Another truly beautiful acoustic gem that’s moody, comforting and scary, all at the same time. Yorke is again lamenting his mortality: “Limb by limb and tooth by tooth/ Tearing up inside of me.” The somber acoustic guitar, vocals, and shape-shifting ethereal effects lift to a bright and twinkling guitar line from Greenwood. Suddenly, the mood is optimistic. “Every day every hour / I wish that I was bullet prrrroooooooooffffffff.”

8. “(Nice Dream)”

And it truly is just that: a delicate reverie with a melody so gorgeous you’ll hit the snooze (or replay) button over and over and over. It’s thematically on par for The Bends: a simple acoustic melody explodes in shimmering guitar lines, which go quiet and lie in wait for their next opportunity to shine front and center. It’s definitely one of the songs that inspired the likes of Coldplay, Travis and others. The Bends: Often imitated, never duplicated.

7. “The Bends”

Of all 12 songs on The Bends, this one is where the band really plays and wins at Britpop’s own rules. They go full anthemic from the gate, with sky-high guitar and “Ohhhhhh / Wahhh / Oh / Ohhhhssss.” This settles into the kind of acoustic songwriting that Noel Gallagher would envy. Snappy and smart, yet nuanced and emotional, with a blowout ending. “I wanna live, breath, I wanna be part of the human race /Where do we go from here? / The words are coming out all weird, where are you now? / When I need you.”

6. “Planet Telex”

Radiohead have a thing for widescreen, theme-setting openers. “Planet Telex,” like “Airbag” from their 1997 follow-up and bona fide masterpiece OK Computer, is sweeping and otherworldly, with big riffs and eerie keys. Speaking of keys: this opener really introduces one of the album’s stars, the organ, which adds mood across the LP. The interlocking guitar, drum roll and floating keys make for some trippy, deep space sounds, before the guitar comes in like an after burner.

5. “High and Dry”

It’s easily pigeonholed as a fame and drug ballad: “Kill yourself for recognition / Kill yourself to never ever stop / You broke another mirror / You’re turning into something you are not,” Yorke sings. But this tender and poetic tune — one of the album’s few that doesn’t explode in electric guitar fireworks — comes with tender delivery and vivid imagery: “Flying off a motorcycle watching all the ground beneath you dry…” It’s another strummer that fueled a generation of open mic nights. You have at least three friends who know how to play this on guitar.

4. “Fake Plastic Trees”

The album’s acoustic centerpiece heartbreaker. Released as the third UK single and first in the U.S., the tune was originally more akin to Guns N’ Roses’ “November Rain,” guitarist Ed O’Brien told Blender. “It was so pompous and bombastic.” The end result has just the right amount of for-the-rafters drama, but it all rests on Yorke’s general exhaustion, which is palpable. “And it wears me out/ It wears me out / It wears me out / It wears me out.” The organ melody descends as Yorke seemingly musters the energy for one more verse.

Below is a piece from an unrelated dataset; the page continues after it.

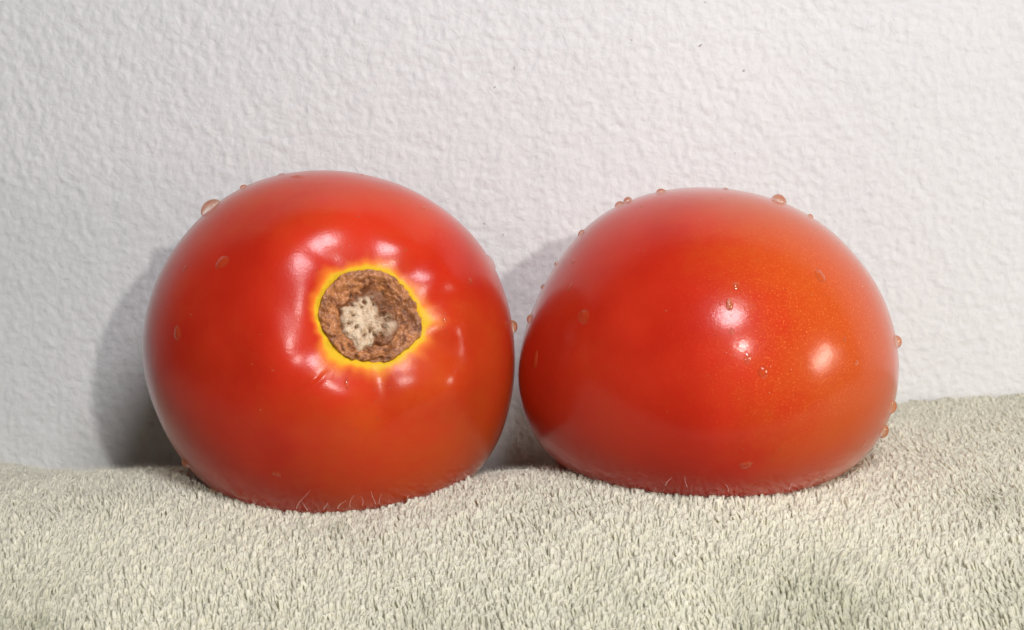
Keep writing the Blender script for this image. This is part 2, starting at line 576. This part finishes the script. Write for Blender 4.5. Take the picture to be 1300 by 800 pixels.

3. “Street Spirit (Fade Out)”

Hear that? It’s your neighbor learning the fingering to this classic electric guitar riff from Greenwood, who, with Yorke, forms a partnership to rival Lennon-McCartney or Jagger-Richards. Lyrically, Yorke’s continued paranoia abounds: “Rows of houses, all bearing down on me/ I can feel their blue hands touching me / All these things into position / All these things we’ll one day swallow whole.” The song enters a daze, with breathe-in/breathe-out/fade-in/fade-out “ahhhh ahhhhh ahhhhhhs.” But Yorke closes with a bit of advice to those of us living in this cold, mechanized world: “Immerse yourself in love.”

2. “Sulk”


This starburst of stadium sized guitar rock opens with a squall of feedback before falling into a simple, climbing riff from Greenwood. Then it goes “boom!”: “Sometimes you sulk, sometimes you burn /God rest your soul,” Yorke wails. Rarely played live by the band, it’s perhaps the most underrated track on the album — but its combo of anthemic Britpop basics and artsy prog-rock is unrivaled. And, of course, it closes with one of the strongest Greenwood riffs on the album, a real eruption of electric guitar. Remember, this is the phase in which Greenwood discovered his trademark Fender Telecaster and wore that arm brace to enable his galactic playing.

1. “Black Star”

It’s the first Radiohead tune ever produced by Nigel Godrich, who, up to that point, had been the band’s recording engineer. So, this song has kicked off one of the richest artistic partnerships in music. “Black Star,” like “The Bends,” is the band showing the Britpop crowd how it’s really done. It’s perhaps the most focused, clear songwriting on the album; it’s about the lows of a long-distance relationship, suffering under the strain of the space in between (and the satellites that connect, but don’t quite connect, them): “I get on the train and I just stand about now that I don’t think of you / I keep falling over I keep passing out when I see a face like you / What am I coming to? / I’m gonna melt down/ Blame it on the black star / Blame it on the falling sky / Blame it on the satellite that beams me home.” This song was first considered only as a B-side, but when producer Leckie was out for the day, Godrich made sure everything was in its right place — and that this became the best track on The Bends.